What's a strong score?
Judge your score by percentile and by your target colleges, not a universal bar. Very roughly, 1200+ is above average, 1400+ is competitive for selective universities, and 1500+ for the most selective. Always check the middle-50% range your specific colleges publish.
Test-optional changes the game
Many US universities are test-optional, meaning you can apply without an SAT. A strong score still helps (and some scholarships use it), but a weak score can be left off. Decide per college whether submitting helps or hurts your application.
Retakes, superscoring and no penalty
There's no penalty for wrong answers, so answer everything.

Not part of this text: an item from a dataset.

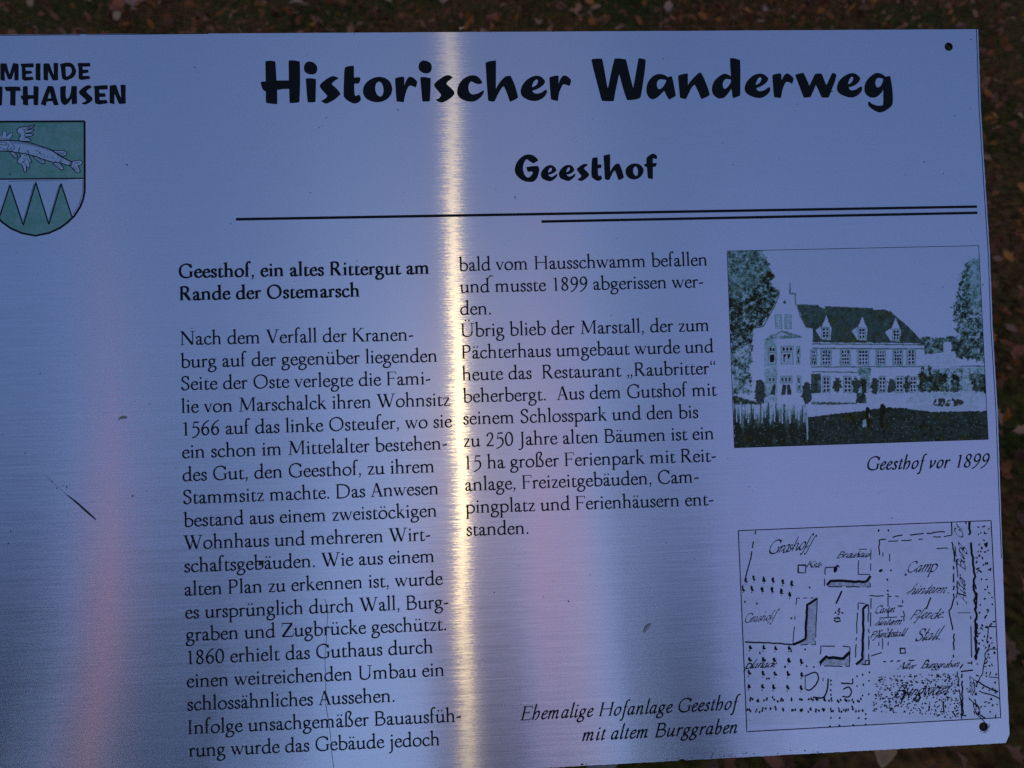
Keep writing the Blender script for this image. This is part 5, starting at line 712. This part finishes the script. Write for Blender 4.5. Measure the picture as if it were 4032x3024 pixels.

You can retake the SAT, and many colleges superscore (best section scores across dates) — so a focused retake to lift your weaker section is often the fastest way to raise your total.
Frequently asked questions
- How is the SAT total score calculated?
- It's the sum of two section scores — Reading and Writing (200–800) and Math (200–800) — for a 400–1600 total.
- Why can two students with the same number correct get different section scores?
- Because harder adaptive questions are worth more, so accuracy on tougher items raises the section score.
- Roughly what SAT totals count as above-average, selective and elite?
- About 1200+ above average, 1400+ competitive for selective universities, and 1500+ for the most selective — but check each college's middle-50% range.
- What does 'test-optional' mean for submitting your SAT?
- You can apply without it; submit a strong score that helps, and consider withholding a weak one — decide per college.
- How can superscoring help on a retake?
- Many colleges take your best section scores across dates, so a retake lifting only your weaker section can raise your effective total.